If you are presently employed as a manager and have been doing it for some time, that doesn’t automatically mean that you can’t learn anything new regarding your role. Good managers always evolve and try and take their game to the next level.

If you are new to the managerial scene, there are always ways to start fresh and lead by example. Sometimes being new to the managerial arena can actually be a good thing, given the fact you come in with a fresh perspective.

Either way, consider some of these tips in order to better prosper as a manager:
  • Lead by example. The best leaders are those who set examples for their employees and stay true to them. If you’re coming in late, taking off early, not being productive, yelling at staff, etc., don’t be surprised if some of those under you pick up some of those habits.

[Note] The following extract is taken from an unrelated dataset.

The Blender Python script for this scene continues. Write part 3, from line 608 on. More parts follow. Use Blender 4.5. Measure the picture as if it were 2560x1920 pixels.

  • Be a motivator. Motivation comes in different shapes and sizes, so use it to your advantage. There are times during the day, week, month, or year that your staff will be down and doesn’t have that extra energy level to get the job done. Motivate them in a positive manner so that it rubs off on them instead of having some of them shut down.
  • Have an open-door policy. In many offices, employees can be hesitant to speak with their manager for fear any negativity will get back to the head or heads of the company. As a manager, make sure you welcome those working under you to share any questions or concerns. Not only will it benefit the company, but will highlight you as being someone who can be trusted.
  • Delegate some responsibility. Too often, managers try and do the bulk of the work on their own for several reasons. First, they like to do the work or don’t even recognize they’re micromanagers. In that case, they are afraid to delegate too many tasks for fear they will only have to go back and fix them etc. In other cases, they may feel they have to impress their superiors; hence, they need to do the bulk of the work. In any busy office setting, it is important as a manager to properly delegate responsibilities so that everyone is fairly involved and the work gets done in a timely matter;
  • Treat everyone equally. Lastly, and most importantly, do not play favorites around the office. Nothing will divide an office more quickly than if someone or a few people are getting special treatment over everyone else. Yes, you can be friends with your employees; in fact, that’s better than the alternative. Just be careful not to take that friendship to a level where it is perceived as over-the-top and threatening to others under you.
As you can see, there are many different facets to being a manager at a company, be it just a few employees or hundreds of workers. Do your best to manage with integrity and a sense of purpose; above all, have some fun at it.